Pemex Eyes Shallower Waters

Mexico President Andres Manuel Lopez Obrador and Pemex Chief Executive Octavio Romero (Photo: Pemex)
Mexico President Andres Manuel Lopez Obrador and Pemex Chief Executive Octavio Romero (Photo: Pemex)

Mexican state-run oil giant Petroleos Mexicanos will focus on existing shallow water assets and refining next year at the expense of riskier, deepwater projects under a new government that has vowed to turn around the ailing company.

The 2019 budget blueprint presented on Saturday by officials of leftist President Andres Manuel Lopez Obrador calls for some $23 billion (465 billion pesos) in discretionary spending for the company known as Pemex, up about 14 percent from this year.

Almost half the Pemex budget is earmarked for exploration and production, mostly in shallow water and some onshore areas.

Setting out his plans on Saturday, Pemex Chief Executive Octavio Romero said two previous governments had little to show for putting 41 percent of exploration funding into deep waters: "At best we'd have the first drop of oil by 2025," he said.

Mexican crude output has fallen for 14 straight years. Pemex aims to increase production by almost 50 percent by the end of the six-year term of Lopez Obrador, who wants to reduce Mexico's dependence on imported fuels.

To that end, the budget projects Pemex spending almost $2.5 billion on an oil refinery Lopez Obrador is building at the southern Gulf coast port of Dos Bocas. The facility aims to be able to process 340,000 barrels per day (bpd) of heavy crude.

"Pemex's E&P unit and refining will total 98 percent of all capital expenditures. All other subsidiaries will get scraps," said Gonzalo Monroy, a Mexico City-based oil analyst.

Another $245 million in funding is planned for upgrades to Pemex's six existing domestic refineries.

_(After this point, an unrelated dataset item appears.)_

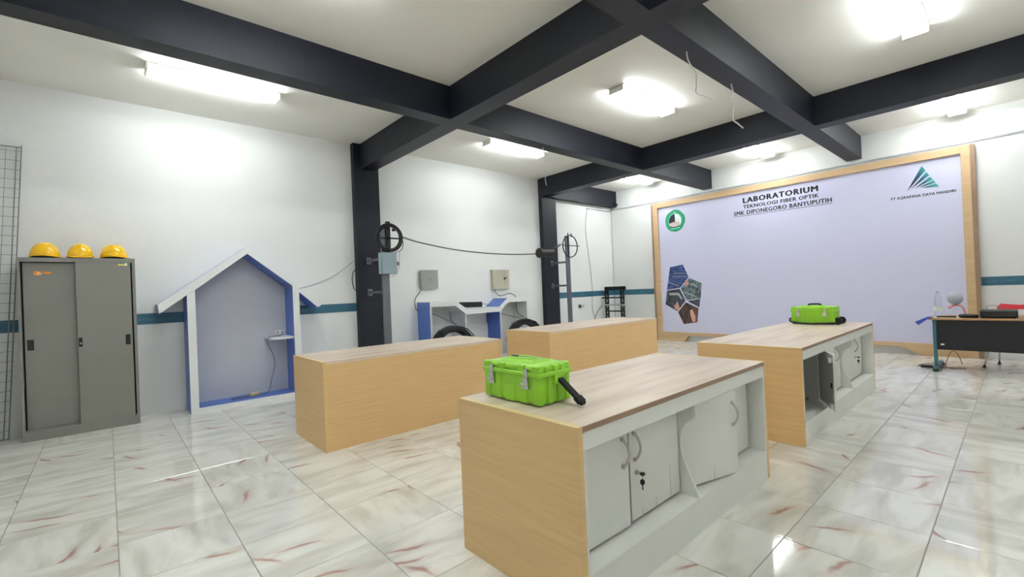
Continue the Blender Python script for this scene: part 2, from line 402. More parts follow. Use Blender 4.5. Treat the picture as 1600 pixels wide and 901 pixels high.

The plan cuts funding for units focused on fertilizers, ethylene, drilling services and its corporate offices.

The budget also provides for about $6.2 billion in so-called non-discretionary spending to cover costs like debt servicing. Pemex has financial debts of some $106 billion, among other hefty obligations, fueling concern over its credit rating.

Pemex is government-owned and the senior management is hand-picked by the president, including the chief executive and the chairman of the board, who is also the energy minister.

Helping Hand
Monroy identified two planned exploration and production outlays as "potential headaches" due to their complexity and cost: Chicontepec, a tight oil onshore project, and Lakach, a mostly natural gas deepwater scheme budgeted for $673 million.

Lopez Obrador firmly opposed the 2013 constitutional overhaul championed by his predecessor, who ended Pemex's decades-long monopoly and allowed foreign and private producers to bid on developing oil and gas projects for the first time.

The shakeup also allowed Pemex to form joint ventures, a common practice in the industry aimed at sharing risks and rewards that Lopez Obrador has yet to embrace - or reject.

Earlier this month, Energy Minister Rocio Nahle said two onshore auctions scheduled for February would be canceled.

Mexico's oil regulator later said auctions due at the same time for the right to partner with Pemex on seven onshore contracts had been postponed until next October.

In the past three years, Pemex has inked three joint ventures, including one with Australia's BHP Billiton for the deepwater Trion project.

While Pemex cedes control on these projects, it attracts significant investment from partners without having to pledge much of its own funding during the initial phase.

Lopez Obrador will need to authorize more Pemex joint ventures, also known as farm-outs, to reach his goal of boosting crude output to 2.6 million bpd in six years from 1.8 million now, said Raul Feliz, an economist at the CIDE think tank.

"If Pemex has to do it all by itself with this level of funding, it won't be enough," he said.